Cong arm-twists DMK before meet
Chennai: After a brief respite since pulling out of the UPA-II in March last, the DMK once again got to taste the Congress party’s arm twisting even while preparing for the 2014 Lok Sabha poll.
Barely a few hours after he announced the party district secretaries meet on August 16 to discuss the poll strategy, the exally ‘hit’ DMK president M. Karunanidhi where it pains the most his family.
The CBI and ED ‘leaked’ scary information about the cases involving Karunanidhi’s family members.
While the CBI ‘leak’ said the agency concluded its two-year preliminary inquiry into the alleged misuse of 323 BSNL phone lines by his grandnephew Dayanidhi Maran during his tenure as the telecom minister, the ED ‘sources’ told reporters in Delhi that a Jharkhand high court order in another case has now enthused them to ready the charge sheet against Karunanidhi’s daughter Kanimozhi and former Union minister A. Raja for alleged money laundering in the 2-G case.
“These two media leaks are pure arm-twisting. Congress is desperate to get us back into its camp because its leaders know they will draw a blank if the party goes it alone in TN in the 2014 poll,” said a DMK MP preferring anonymity. Another DMK senior said the Congress wished to get the DMK as well as Vijayakanth’s DMDK into its fold.
“They (Congress) feel Vijayakanth is not dependable and could still go with the BJP, so they want to zero in on us. They will all kinds of tricks,” said a DMK district secretary, recalling that Stalin has said his party would have nothing to do with Congress.

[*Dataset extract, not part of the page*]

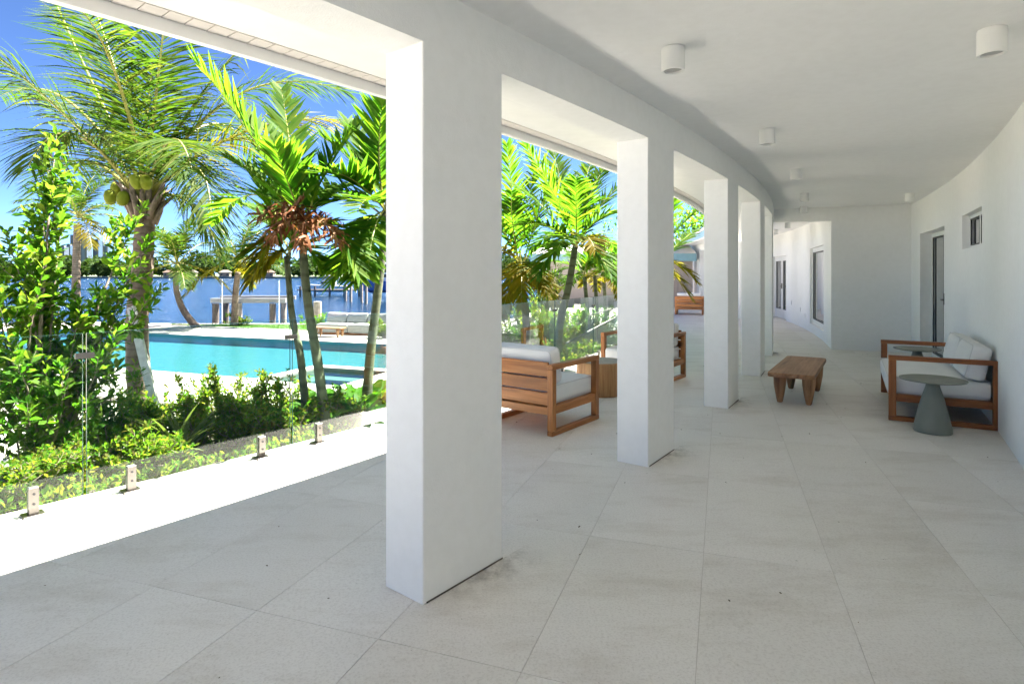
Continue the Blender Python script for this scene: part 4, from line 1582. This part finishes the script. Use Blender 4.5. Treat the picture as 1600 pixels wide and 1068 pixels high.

While the DMK men fumed at media ‘leaks’ targeting the party's first family, the state Congress seniors seem happy that the development would force the DMK to not just agree to join the 2014 alliance but also yield substantial number of poll seats to the Congress.
The party is presently isolated in TN and could come a cropper unless it gets a Dravidian partner, admitted a Congress warhorse recalling that his party could squeeze 63 Assembly seats from the 2G spectrum-strung DMK in the 2011 state elections.